Set problem:
Images should be left out, and everything else in the listing reproduced exactly.

Data lines:
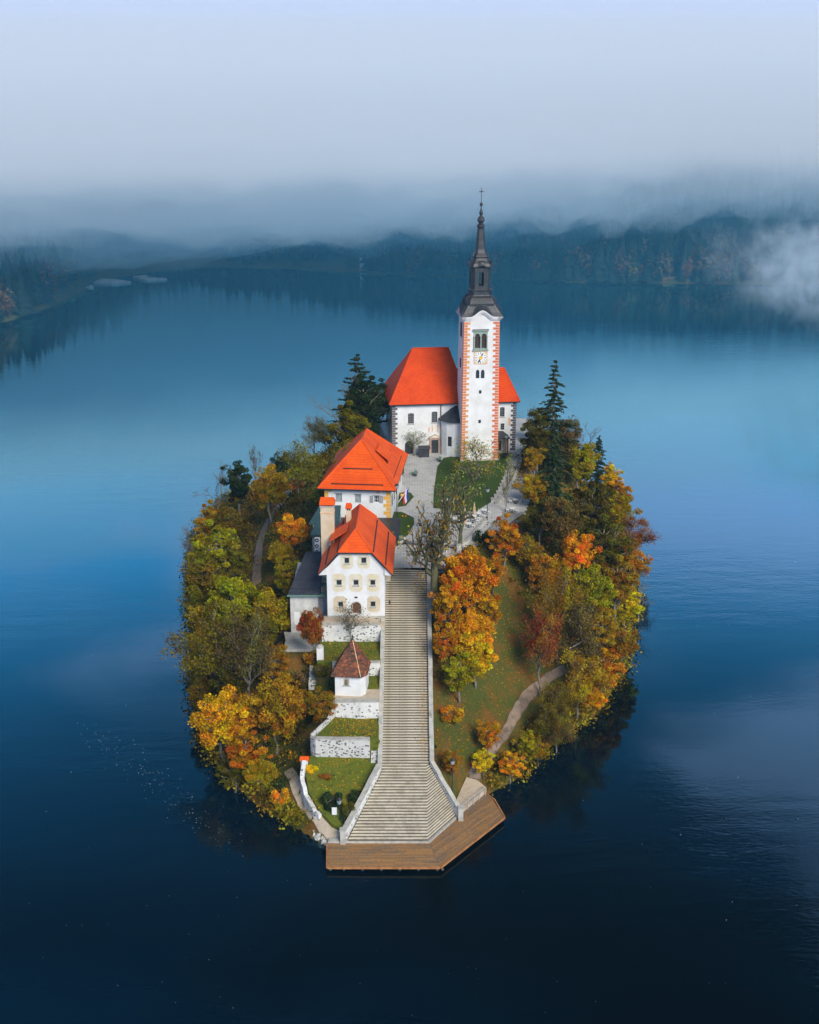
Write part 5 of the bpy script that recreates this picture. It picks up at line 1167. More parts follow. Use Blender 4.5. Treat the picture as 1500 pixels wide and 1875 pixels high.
def curve_pts(p0, p1, n, rs, wig, sag=0.0):
    p0, p1 = np.array(p0, float), np.array(p1, float); L = np.linalg.norm(p1 - p0); out_ = [p0]
    for i in range(1, n): t = i / n; out_.append(p0 + (p1 - p0) * t + rs.normal(size=3) * wig * L + np.array([0, 0, sag * L * math.sin(math.pi * t)]))
    return out_ + [p1]
PROTO = {}
def dense(key, H, Rr, zc, rz, seed, nclump=55, nleaf=9000, size=.24, trunk_r=.3, lump=.27, bark='bark', hollow=.35, stems=1, limbs=16):
    rs = np.random.RandomState(seed); cl_ = []
    while len(cl_) < nclump:
        d = rs.normal(size=3); d /= np.linalg.norm(d); r = rs.uniform(hollow, 1) ** .6
        lobes = 1 + .22 * math.sin(3 * math.atan2(d[1], d[0]) + seed) + .15 * math.sin(5 * d[2] * 2 + seed * 2)
        c = d * r * np.array([Rr, Rr, rz]) * .78 * lobes; c[2] += zc
        if c[2] < H * .1 + .3: continue
        cl_.append(c)
    cl_ = np.array(cl_); per = rs.dirichlet(np.ones(nclump) * 3) * nleaf; C, hu, va = [], [], []
    for c, k in zip(cl_, per):
        k = int(k) + 5; d = rs.normal(size=(k, 3)); d /= np.linalg.norm(d, axis=1)[:, None]
        rr = rs.uniform(.25, 1, k) ** .5 * Rr * lump * rs.uniform(.7, 1.3); P = c + d * rr[:, None] * np.array([1, 1, .7])
        C.append(P); hu.append(np.clip(rs.uniform(.15, .85) + rs.normal(size=k) * .13, 0, 1)); va.append(np.clip(rs.uniform(.25, .75) + rs.normal(size=k) * .16, 0, 1))
    crown = leaf_mesh('crown', np.concatenate(C), size, np.concatenate(hu), np.concatenate(va), M['leaf'], rs)
    tb = []
    for s in range(stems):
        off = rs.normal(size=2) * (.0 if stems == 1 else .5); top = np.array([off[0] * 2, off[1] * 2, zc + rz * .5])
        tb.append((curve_pts((off[0], off[1], -.8), top, 6, rs, .015), [trunk_r * (1 - .13 * i) for i in range(7)], 7))
        order = np.argsort(rs.rand(nclump))[:limbs]
        for i in order:
            c = cl_[i]; hz0 = max(H * .12, c[2] - np.hypot(c[0], c[1]) * rs.uniform(.5, 1.0)); t = (hz0 + .8) / (top[2] + .8); b0 = np.array([off[0] * (1 + t), off[1] * (1 + t), hz0])
            if hz0 > top[2]: continue
            tb.append((curve_pts(b0, c, 4, rs, .05, .06), [trunk_r * .42, trunk_r * .34, trunk_r * .25, trunk_r * .17, .03], 5))
    PROTO[key] = dict(trunk=tubes_mesh('trunk', tb, M[bark]), crown=crown, R=Rr * 1.12, zc=zc, H=H)
def branching(key, H, Rr, seed, depth=4, kids=(5, 4, 4, 4), spread=.75, upw=.35, trunk_r=.3, leaves=0, size=.2, bark='bark', fork=.3, drop=.55, gnarl=.09, tipspread=.35, lean=0):
    rs = np.random.RandomState(seed); tb, tips = [], []
    def grow(p, d, L, r, lev):
        n = 4 if lev < 2 else 3; q = p + d * L; pts = curve_pts(p, q, n, rs, gnarl * (1 if lev else .25), .03)
        r1 = max(.008, r * (.55 if lev else .62)); tb.append((pts, [r + (r1 - r) * i / n for i in range(n + 1)], 6 if lev == 0 else (4 if lev < 2 else 3)))
        if lev >= depth: tips.append((q, d)); return
        k = kids[min(lev, len(kids) - 1)]
        for i in range(k):
            t = rs.uniform(fork if lev == 0 else .3, 1.0); 
            if i == 0: t = 1.0
            bp = pts[0] + (pts[-1] - pts[0]) * t; seg = min(int(t * n), n - 1); bp = pts[seg] + (pts[seg + 1] - pts[seg]) * (t * n - seg)
            ax = rs.normal(size=3); ax -= d * ax.dot(d); ax /= np.linalg.norm(ax) + 1e-9
            s = spread * rs.uniform(.6, 1.3) * (.35 if i == 0 and lev == 0 else 1); nd = d * math.cos(s) + ax * math.sin(s); nd[2] += upw * (.6 if lev else .4); nd /= np.linalg.norm(nd)
            grow(bp, nd, L * rs.uniform(.5, .85) * (drop + .25 if lev == 0 else drop + .18), max(.01, r1 * (1.0 if i == 0 else .72)), lev + 1)
    grow(np.array([0, 0, -.5]), np.array([lean, 0, 1.0]), H * .5, trunk_r, 0)
    T = np.array([t[0] for t in tips]); D = np.array([t[1] for t in tips])
    # fit to the wanted height and spread
    zs = H / max(T[:, 2].max(), .1); rsx = Rr / max(np.percentile(np.hypot(T[:, 0], T[:, 1]), 92), .1)
    for i, (pts, r, n) in enumerate(tb): tb[i] = ([np.array([p[0] * rsx, p[1] * rsx, p[2] * zs if p[2] > 0 else p[2]]) for p in pts], r, n)
    T = T * np.array([rsx, rsx, zs]); crown = None
    if leaves:
        C = T[rs.randint(len(T), size=leaves)] + rs.normal(size=(leaves, 3)) * tipspread - D[rs.randint(len(D), size=leaves)] * .1
        g = vnoise(C[:, 0] * 3 + 200, C[:, 1] * 3 + C[:, 2] * 2 + 200, 4, seed)
        crown = leaf_mesh('crown', C, size, np.clip(g + rs.normal(size=leaves) * .12, 0, 1), np.clip(.25 + g * .5 + rs.normal(size=leaves) * .15, 0, 1), M['leaf'], rs)
    PROTO[key] = dict(trunk=tubes_mesh('trunk', tb, M[bark]), crown=crown, R=Rr * 1.1, zc=H * .62, H=H)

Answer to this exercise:
Write part 5 of the bpy script that recreates this picture. It picks up at line 1167. More parts follow. Use Blender 4.5. Treat the picture as 1500 pixels wide and 1875 pixels high.
def curve_pts(p0, p1, n, rs, wig, sag=0.0):
    p0, p1 = np.array(p0, float), np.array(p1, float); L = np.linalg.norm(p1 - p0); out_ = [p0]
    for i in range(1, n): t = i / n; out_.append(p0 + (p1 - p0) * t + rs.normal(size=3) * wig * L + np.array([0, 0, sag * L * math.sin(math.pi * t)]))
    return out_ + [p1]
PROTO = {}
def dense(key, H, Rr, zc, rz, seed, nclump=55, nleaf=9000, size=.24, trunk_r=.3, lump=.27, bark='bark', hollow=.35, stems=1, limbs=16):
    rs = np.random.RandomState(seed); cl_ = []
    while len(cl_) < nclump:
        d = rs.normal(size=3); d /= np.linalg.norm(d); r = rs.uniform(hollow, 1) ** .6
        lobes = 1 + .22 * math.sin(3 * math.atan2(d[1], d[0]) + seed) + .15 * math.sin(5 * d[2] * 2 + seed * 2)
        c = d * r * np.array([Rr, Rr, rz]) * .78 * lobes; c[2] += zc
        if c[2] < H * .1 + .3: continue
        cl_.append(c)
    cl_ = np.array(cl_); per = rs.dirichlet(np.ones(nclump) * 3) * nleaf; C, hu, va = [], [], []
    for c, k in zip(cl_, per):
        k = int(k) + 5; d = rs.normal(size=(k, 3)); d /= np.linalg.norm(d, axis=1)[:, None]
        rr = rs.uniform(.25, 1, k) ** .5 * Rr * lump * rs.uniform(.7, 1.3); P = c + d * rr[:, None] * np.array([1, 1, .7])
        C.append(P); hu.append(np.clip(rs.uniform(.15, .85) + rs.normal(size=k) * .13, 0, 1)); va.append(np.clip(rs.uniform(.25, .75) + rs.normal(size=k) * .16, 0, 1))
    crown = leaf_mesh('crown', np.concatenate(C), size, np.concatenate(hu), np.concatenate(va), M['leaf'], rs)
    tb = []
    for s in range(stems):
        off = rs.normal(size=2) * (.0 if stems == 1 else .5); top = np.array([off[0] * 2, off[1] * 2, zc + rz * .5])
        tb.append((curve_pts((off[0], off[1], -.8), top, 6, rs, .015), [trunk_r * (1 - .13 * i) for i in range(7)], 7))
        order = np.argsort(rs.rand(nclump))[:limbs]
        for i in order:
            c = cl_[i]; hz0 = max(H * .12, c[2] - np.hypot(c[0], c[1]) * rs.uniform(.5, 1.0)); t = (hz0 + .8) / (top[2] + .8); b0 = np.array([off[0] * (1 + t), off[1] * (1 + t), hz0])
            if hz0 > top[2]: continue
            tb.append((curve_pts(b0, c, 4, rs, .05, .06), [trunk_r * .42, trunk_r * .34, trunk_r * .25, trunk_r * .17, .03], 5))
    PROTO[key] = dict(trunk=tubes_mesh('trunk', tb, M[bark]), crown=crown, R=Rr * 1.12, zc=zc, H=H)
def branching(key, H, Rr, seed, depth=4, kids=(5, 4, 4, 4), spread=.75, upw=.35, trunk_r=.3, leaves=0, size=.2, bark='bark', fork=.3, drop=.55, gnarl=.09, tipspread=.35, lean=0):
    rs = np.random.RandomState(seed); tb, tips = [], []
    def grow(p, d, L, r, lev):
        n = 4 if lev < 2 else 3; q = p + d * L; pts = curve_pts(p, q, n, rs, gnarl * (1 if lev else .25), .03)
        r1 = max(.008, r * (.55 if lev else .62)); tb.append((pts, [r + (r1 - r) * i / n for i in range(n + 1)], 6 if lev == 0 else (4 if lev < 2 else 3)))
        if lev >= depth: tips.append((q, d)); return
        k = kids[min(lev, len(kids) - 1)]
        for i in range(k):
            t = rs.uniform(fork if lev == 0 else .3, 1.0); 
            if i == 0: t = 1.0
            bp = pts[0] + (pts[-1] - pts[0]) * t; seg = min(int(t * n), n - 1); bp = pts[seg] + (pts[seg + 1] - pts[seg]) * (t * n - seg)
            ax = rs.normal(size=3); ax -= d * ax.dot(d); ax /= np.linalg.norm(ax) + 1e-9
            s = spread * rs.uniform(.6, 1.3) * (.35 if i == 0 and lev == 0 else 1); nd = d * math.cos(s) + ax * math.sin(s); nd[2] += upw * (.6 if lev else .4); nd /= np.linalg.norm(nd)
            grow(bp, nd, L * rs.uniform(.5, .85) * (drop + .25 if lev == 0 else drop + .18), max(.01, r1 * (1.0 if i == 0 else .72)), lev + 1)
    grow(np.array([0, 0, -.5]), np.array([lean, 0, 1.0]), H * .5, trunk_r, 0)
    T = np.array([t[0] for t in tips]); D = np.array([t[1] for t in tips])
    # fit to the wanted height and spread
    zs = H / max(T[:, 2].max(), .1); rsx = Rr / max(np.percentile(np.hypot(T[:, 0], T[:, 1]), 92), .1)
    for i, (pts, r, n) in enumerate(tb): tb[i] = ([np.array([p[0] * rsx, p[1] * rsx, p[2] * zs if p[2] > 0 else p[2]]) for p in pts], r, n)
    T = T * np.array([rsx, rsx, zs]); crown = None
    if leaves:
        C = T[rs.randint(len(T), size=leaves)] + rs.normal(size=(leaves, 3)) * tipspread - D[rs.randint(len(D), size=leaves)] * .1
        g = vnoise(C[:, 0] * 3 + 200, C[:, 1] * 3 + C[:, 2] * 2 + 200, 4, seed)
        crown = leaf_mesh('crown', C, size, np.clip(g + rs.normal(size=leaves) * .12, 0, 1), np.clip(.25 + g * .5 + rs.normal(size=leaves) * .15, 0, 1), M['leaf'], rs)
    PROTO[key] = dict(trunk=tubes_mesh('trunk', tb, M[bark]), crown=crown, R=Rr * 1.1, zc=H * .62, H=H)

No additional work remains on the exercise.